News Releases

Secured $5 million earlier this year to build out early earthquake warning system for the West Coast
 
Worked to include more than $8 million in federal spending bill passing into law today

 

(Washington, D.C.) – Today, Sen. Patty Murray and Rep. Derek Kilmer applauded the announcement that $8.2 million has been included in the 2016 Omnibus spending bill to help fund an early earthquake warning system. This system, being developed at the UW in partnership with other West Coast universities, could save lives and mitigate destruction in the event of a megaquake along the Cascadia subduction zone. Earlier this year, Murray and Kilmer helped secure a $5 million federal investment for the warning system and called on the federal government to make further investments in research and disaster preparedness.

 

“We have a responsibility to keep families safe by making sure that the federal government is doing everything it can to invest in emergency preparedness before a large scale event like this happens,” said Senator Murray. “I was proud to fight for this critical investment for Washington state families, and I appreciate Congressman Kilmer’s work in the House to advocate for this potentially life-saving technology. Whether a quake strikes this year or in ten, we need to be ready.”

 

“An updated and operational Earthquake Early Warning System is essential to serve as eyes and ears for folks on the West Coast,” said Representative Kilmer. “A few crucial seconds can make all the difference to help Washingtonians get out of harm’s way if a large quake strikes. Thankfully, the funding bill that passed Congress secures additional investments in the project so it can continue expanding to protect the entire West Coast.

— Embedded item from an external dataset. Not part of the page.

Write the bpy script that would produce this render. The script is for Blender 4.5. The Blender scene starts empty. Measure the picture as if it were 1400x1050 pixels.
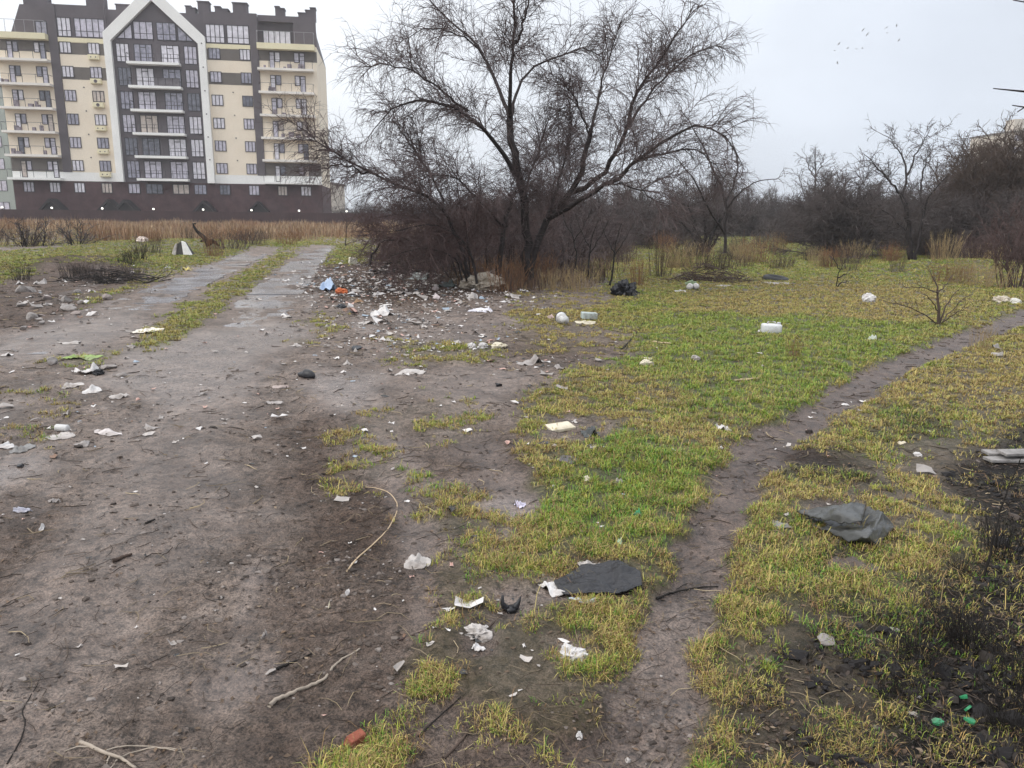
import bpy, bmesh, math, random
import numpy as np
from mathutils import Vector, Matrix
random.seed(7); RNG = np.random.default_rng(7)
SC = bpy.context.scene; COL = SC.collection
R = math.radians
# ---------------------------------------------------------------- camera
F = 1050.0; PITCH = R(12.46); ROLL = 0.0115; EYE = 1.6
FW = np.array([0, math.cos(PITCH), -math.sin(PITCH)]); RT0 = np.array([1., 0, 0]); UP0 = np.cross(RT0, FW)
RT = math.cos(ROLL)*RT0 + math.sin(ROLL)*UP0; UP = math.cos(ROLL)*UP0 - math.sin(ROLL)*RT0
CAM = np.array([0, 0, EYE])
cam = bpy.data.cameras.new('camera'); cam.sensor_width = 36; cam.lens = 36*F/1400; cam.clip_end = 5000; cam.clip_start = .05
co = bpy.data.objects.new('camera', cam); COL.objects.link(co)
M3 = Matrix((RT, UP, -FW)).transposed()
co.matrix_world = Matrix.Translation(CAM) @ M3.to_4x4(); SC.camera = co
def ray(px, py): return FW + (px-700)/F*RT + (525-py)/F*UP
def G(px, py, h=0.0):                     # photo pixel -> point on the level ground
    d = ray(px, py); t = (h-EYE)/d[2]; return CAM + t*d
def AT(px, py, Y):                        # photo pixel -> point at forward distance Y
    d = ray(px, py); return CAM + d*(Y/d[1])
# ---------------------------------------------------------------- noise
_perm = RNG.permutation(256); _perm = np.concatenate([_perm, _perm, _perm])
_ga = np.linspace(0, 2*np.pi, 16, endpoint=False); _gx = np.cos(_ga); _gy = np.sin(_ga)
def perlin(x, y):
    xi = np.floor(x).astype(np.int64); yi = np.floor(y).astype(np.int64); xf = x-xi; yf = y-yi
    xi &= 255; yi &= 255; u = xf*xf*xf*(xf*(xf*6-15)+10); v = yf*yf*yf*(yf*(yf*6-15)+10)
    def g(ix, iy, dx, dy):
        h = _perm[_perm[ix & 255]+(iy & 255)] & 15
        return _gx[h]*dx+_gy[h]*dy
    a = g(xi, yi, xf, yf); b = g(xi+1, yi, xf-1, yf); c = g(xi, yi+1, xf, yf-1); d = g(xi+1, yi+1, xf-1, yf-1)
    return ((a*(1-u)+b*u)*(1-v)+(c*(1-u)+d*u)*v)*1.5
def fbm(x, y, o=4, s=1.0, seed=0.0):
    r = 0; a = 1.0; x = x*s+seed*17.3; y = y*s-seed*9.1
    for _ in range(o):
        r = r+a*perlin(x, y); x = x*2.03+5.1; y = y*2.03-3.7; a *= .5
    return r
def sstep(a, b, x):
    t = np.clip((x-a)/(b-a), 0, 1); return t*t*(3-2*t)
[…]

I’ve been proud to partner with Senator Murray to keep this going and we’ll keep pushing until the system is online.” 

 

The Earthquake Early Warning System has been in the works since 2005 and is being developed by the University of Washington, the California Institute of Technology, University of California-Berkeley, and the University of Oregon with the U.S. Geological Survey (USGS). It is designed to detect the first tremors of a major earthquake and provide users with anywhere from seconds to minutes of warning before a quake hits, which would provide crucial, life-saving time for safety precautions. The system is expected to cost an estimated $38.2 million for the West Coast, with annual operating and maintenance costs of $16.1 million.